[START Entries supplied]

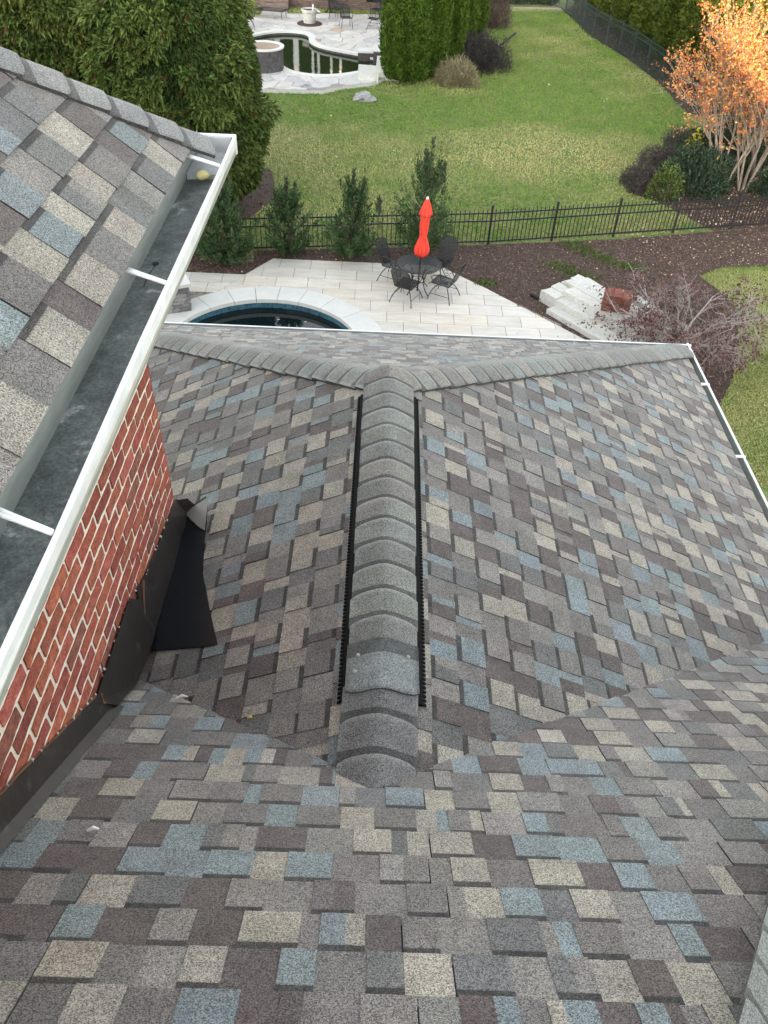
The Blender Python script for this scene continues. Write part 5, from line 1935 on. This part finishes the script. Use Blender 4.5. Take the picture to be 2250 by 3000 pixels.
for y in (-0.30, 0.30):
    mb = MB()
    mb.tube([(1.05, y, 0.36), (1.1, y, 0.0)], 0.016, 5)
    mb.build('leg', 'black_iron', lg)
    mb = MB()
    mb.tube([(-0.45 + 0.16 * math.cos(2 * math.pi * i / 20), y * 1.15, 0.17 + 0.16 * math.sin(2 * math.pi * i / 20)) for i in range(21)], 0.018, 5, cap=False)
    for k in range(6):
        a = k * math.pi / 3
        mb.tube([(-0.45, y * 1.15, 0.17), (-0.45 + 0.16 * math.cos(a), y * 1.15, 0.17 + 0.16 * math.sin(a))], 0.007, 4)
    mb.build('wheel', 'black_iron', lg)
mb = MB()
mb.tube([(0.0, 0.30, 0.36), (0.0, 0.32, 0.56), (0.5, 0.32, 0.56), (0.52, 0.32, 0.48)], 0.014, 5)
mb.build('armrest', 'black_iron', lg)
for i, (x, y, rz, lab) in enumerate(((-7.55, 47.1, 0.3, 'pale blue bag lying on grass by the far house steps'), (-4.3, 47.0, 0.1, 'white bag lying on the grass left of the dark table'), (-3.85, 47.25, -0.2, 'small white cloth by the far house vent'))):
    mb = MB()
    n, m_ = 8, 6
    vs = [(0.30 * (i_ / n - 0.5) * 2, 0.16 * (j_ / m_ - 0.5) * 2 * (1 - 0.3 * abs(i_ / n - 0.5)), 0.14 * max(0, math.sin(math.pi * i_ / n) * math.sin(math.pi * j_ / m_)) ** 0.6 + 0.012 * math.sin(9 * i_ + 5 * j_)) for i_ in range(n + 1) for j_ in range(m_ + 1)]
    fs = [(i_ * (m_ + 1) + j_, (i_ + 1) * (m_ + 1) + j_, (i_ + 1) * (m_ + 1) + j_ + 1, i_ * (m_ + 1) + j_ + 1) for i_ in range(n) for j_ in range(m_)]
    k = 1.0 if i < 2 else 0.6
    vs = [(x + k * (a * math.cos(rz) - b_ * math.sin(rz)), y + k * (a * math.sin(rz) + b_ * math.cos(rz)), 0.02 + k * c_) for a, b_, c_ in vs]
    mb.add(vs, fs, (0.55, 0.66, 0.70) if i == 0 else (0.72, 0.72, 0.70))
    tag(mb.build('bag', 'chip', None, smooth=True), lab, 'bag')
# ---------- the house behind the pool
HY = 48.0
fh = thing('far_house', 'brown board sided house with a brick base behind the far terrace', 'house', (-5, HY, 0))
mb = MB()
mb.box(-16, 2.6, HY + 0.05, HY + 8, 0, 4.6, (0.09, 0.075, 0.065))
mb.build('wall', 'siding', fh)
for k in range(int(18.5 / 0.15)):
    x = -15.95 + k * 0.15
    mb = MB()
    mb.box(x + 0.006, x + 0.144, HY - 0.0, HY + 0.05, 0.74, 4.5, vary(random.choice([(0.10, 0.086, 0.074), (0.082, 0.07, 0.062), (0.125, 0.107, 0.09), (0.09, 0.077, 0.067)]), 0.12))
    mb.build('siding_board', 'siding', fh)
for r in range(9):
    for k in range(int(18.5 / 0.22)):
        x = -16 + k * 0.22 + (0.11 if r % 2 else 0)
        if -9.5 < x < 1.2 and r >= 0:
            mb = MB()
            mb.box(x + 0.006, x + 0.214, HY - 0.02, HY + 0.05, r * 0.08 + 0.008, r * 0.08 + 0.074, vary(random.choice([(0.15, 0.105, 0.085), (0.18, 0.12, 0.095), (0.12, 0.09, 0.078)]), 0.12))
            if r > 8 or px_area([(x, HY, r * 0.08), (x + .2, HY, r * .08), (x + .2, HY, r * .08 + .07), (x, HY, r * .08 + .07)]) > 0:
                BR = globals().setdefault('BR', [])
                BR.append(mb)
mbb = MB()
for mb in BR:
    o = len(mbb.v)
    mbb.v += mb.v
    mbb.f += [[o + k for k in f] for f in mb.f]
    mbb.c += mb.c
    mbb.m += mb.m
mbb.build('brick_base', 'orange_brick', fh, kind='stuff')
for x in (-4.0, -1.15):
    mb = MB()
    mb.box(x - 0.22, x + 0.22, HY - 0.035, HY - 0.021, 0.42, 0.66)
    mb.build('vent_opening', 'opening_dark', fh)
for r in range(4):
    mb = MB()
    mb.box(-6.75, -5.35, HY - 1.05 + 0.25 * r, HY - 0.8 + 0.25 * r if r < 3 else HY - 0.03, 0.0 if r == 0 else 0.0, 0.17 * (r + 1), vary((0.155, 0.115, 0.095), 0.06))
    mb.build('brick_step', 'orange_brick', fh)
for x in (-6.1, -5.1, -4.2, -3.9, -3.2, -2.7):
    mb = MB()
    wv = 0.14 if x < -5 else 0.06
    mb.box(x - wv, x + wv, HY - 0.10, HY - 0.003, 1.25, 3.6)
    mb.build('window_trim', 'white_metal', fh)
for x0, x1 in ((-9.0, -6.26), (-5.94, -5.26), (-4.94, -4.28), (-4.12, -3.98), (-3.82, -3.28), (-3.12, -2.78), (-2.62, 1.4)):
    mb = MB()
    mb.box(x0, x1, HY - 0.05, HY - 0.004, 1.25, 3.6)  # dark sheets standing for deep porch shade, to darken the pool's reflection
    mb.build('porch_shade_panel', 'opening_dark', fh)
# ---------- path, stick, red chair by the far gate, small litter on the lawn
flat('path', [[(4.2, 49.45), (9.3, 50.2), (9.3, 51.15), (4.2, 50.35)]], 0.012, 'path', kind='structure')
mb = MB()
mb.tube([(4.55, 40.7, 0.02), (5.9, 43.2, 0.35)], 0.05, 8)
tag(mb.build('black_pipe', 'black_iron'), 'straight black pole leaning out of the dark bush onto the lawn', 'pole')
rc = thing('red_chair', 'small red chair standing behind the far end of the curving fence', 'chair', (10.35, 49.6, 0), R(30), local=True)
mb = MB(); mb.box(-0.25, 0.25, -0.25, 0.25, 0.38, 0.42); mb.build('seat', 'red', rc)
mb = MB(); mb.box(-0.25, 0.25, 0.22, 0.26, 0.43, 0.9); mb.build('backrest', 'red', rc)
for sx in (-0.22, 0.22):
    for sy in (-0.22, 0.2):
        mb = MB(); mb.box(sx - 0.02, sx + 0.02, sy - 0.02, sy + 0.02, 0, 0.38); mb.build('leg', 'red', rc)
chips('lawn_fallen_leaves', [(2, 22), (9, 24), (11, 33), (9.5, 49), (4, 48), (-4, 33), (-3.5, 24)], 35, [(0.6, 0.55, 0.4), (0.65, 0.5, 0.1)], (0.05, 0.10), (0.04, 0.08), 0.05, 0.5)
chips('side_lawn_leaves', [(7.2, 12.5), (9.5, 12), (13, 19.8), (9, 19.8), (8.3, 17)], 150, LEAFC, (0.03, 0.06), (0.03, 0.045), 0.04, 0.5)
# ---------- scraps on the near roof
for i, (x, y, ln, lab) in enumerate(((-0.832, 2.011, 0.05, 'white curled paint scrap on the slope below the brick wall'), (-0.833, 1.095, 0.035, 'tiny white scrap at the lower left of the near slope'), (-0.484, 1.821, 0.02, 'tiny yellow leaf in the left valley'))):
    mb = MB()
    z0 = max(zf(y), rl(x)) + 0.030
    mb.tube([(x - ln / 2, y, z0), (x, y + ln * 0.25, z0 + 0.004), (x + ln / 2, y + ln * 0.2, z0)], [0.004, 0.007, 0.003], 6, (0.75, 0.73, 0.68) if i < 2 else (0.6, 0.45, 0.1))
    tag(mb.build('scrap', 'chip'), lab, 'scrap')
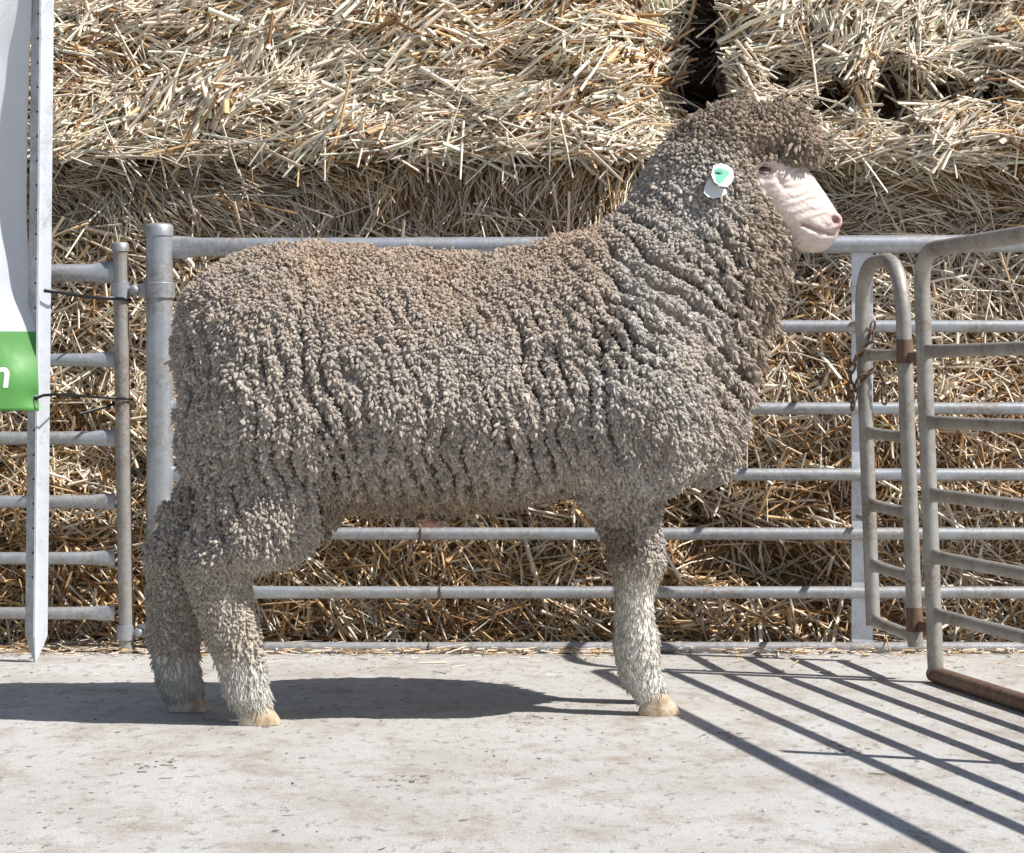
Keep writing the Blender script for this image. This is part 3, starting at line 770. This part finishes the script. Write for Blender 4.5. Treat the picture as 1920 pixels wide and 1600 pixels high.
ell(W(1567, 413, surfY(1567, 413)), (0.011, 0.013, 0.0075), 0.003, 'sub', pitch=-0.9)         # nostril
mY = [surfY(1506 + 58 * a, 421 + 30 * a - 10 * a * a) for a in np.linspace(0, 1, 7)]
for a in np.linspace(0, 1, 7):                                                           # mouth line
    ell(W(1506 + 58 * a, 421 + 30 * a - 10 * a * a, mY[int(round(a * 6))]), (0.0065, 0.0075, 0.0038), 0.002, 'sub', pitch=-0.4)
eyeY = surfY(1434, 318)
ell(W(1434, 318, eyeY), (0.0135, 0.009, 0.0062), 0.003, 'sub', pitch=0.15)  # eye socket
ell(W(1462, 340, surfY(1462, 340)), (0.0035, 0.006, 0.016), 0.004, 'sub', pitch=0.5)     # tear furrow
ell(W(808, 976, 0.0), (0.022, 0.02, 0.016), 0.012)                                       # sheath

def surface_nets(f):
    s = f < 0
    c = np.zeros((nx - 1, ny - 1, nz - 1), dtype=np.uint8)
    offs = [(a, b, d) for a in (0, 1) for b in (0, 1) for d in (0, 1)]
    for a, b, d in offs: c += s[a:nx - 1 + a, b:ny - 1 + b, d:nz - 1 + d]
    act = np.argwhere((c > 0) & (c < 8)); n = len(act)
    idx = np.full(c.shape, -1, dtype=np.int32); idx[act[:, 0], act[:, 1], act[:, 2]] = np.arange(n)
    val = np.stack([f[act[:, 0] + a, act[:, 1] + b, act[:, 2] + d] for a, b, d in offs], 1)
    acc = np.zeros((n, 3)); cnt = np.zeros(n); O = np.array(offs, dtype=float)
    for i in range(8):
        for j in range(i + 1, 8):
            if np.abs(O[i] - O[j]).sum() != 1: continue
            m = (val[:, i] < 0) != (val[:, j] < 0); t = np.where(m, val[:, i] / (val[:, i] - val[:, j] + 1e-12), 0)
            acc += np.where(m[:, None], O[i] + (O[j] - O[i]) * t[:, None], 0); cnt += m
    V = (act + acc / cnt[:, None]) * g + np.array([x0, y0, z0])
    Q = []
    for axis in range(3):
        sl = [slice(None)] * 3; sh_ = [slice(None)] * 3; sl[axis] = slice(0, -1); sh_[axis] = slice(1, None)
        A, B = s[tuple(sl)], s[tuple(sh_)]
        e = np.argwhere(A != B); b_, c_ = [(1, 2), (2, 0), (0, 1)][axis]
        e = e[(e[:, b_] > 0) & (e[:, c_] > 0) & (e[:, b_] < idx.shape[b_]) & (e[:, c_] < idx.shape[c_])]
        flip = A[e[:, 0], e[:, 1], e[:, 2]]
        def at(db, dc):
            q = e.copy(); q[:, b_] -= db; q[:, c_] -= dc; return idx[q[:, 0], q[:, 1], q[:, 2]]
        q = np.stack([at(1, 1), at(0, 1), at(0, 0), at(1, 0)], 1)
        q[~flip] = q[~flip][:, ::-1]; Q.append(q)
    Q = np.concatenate(Q); Q = Q[(Q >= 0).all(1)]
    return V, Q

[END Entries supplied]

→ **Task to carry out**
Everything from the line with "Keep writing the" through the line with "ell(W(808, 976, 0.0), (0.022, 0.02, 0.016), 0.012)", both ends included, should be repeated exactly; nothing else should appear.

→ **Full answer**
Keep writing the Blender script for this image. This is part 3, starting at line 770. This part finishes the script. Write for Blender 4.5. Treat the picture as 1920 pixels wide and 1600 pixels high.
ell(W(1567, 413, surfY(1567, 413)), (0.011, 0.013, 0.0075), 0.003, 'sub', pitch=-0.9)         # nostril
mY = [surfY(1506 + 58 * a, 421 + 30 * a - 10 * a * a) for a in np.linspace(0, 1, 7)]
for a in np.linspace(0, 1, 7):                                                           # mouth line
    ell(W(1506 + 58 * a, 421 + 30 * a - 10 * a * a, mY[int(round(a * 6))]), (0.0065, 0.0075, 0.0038), 0.002, 'sub', pitch=-0.4)
eyeY = surfY(1434, 318)
ell(W(1434, 318, eyeY), (0.0135, 0.009, 0.0062), 0.003, 'sub', pitch=0.15)  # eye socket
ell(W(1462, 340, surfY(1462, 340)), (0.0035, 0.006, 0.016), 0.004, 'sub', pitch=0.5)     # tear furrow
ell(W(808, 976, 0.0), (0.022, 0.02, 0.016), 0.012)                                       # sheath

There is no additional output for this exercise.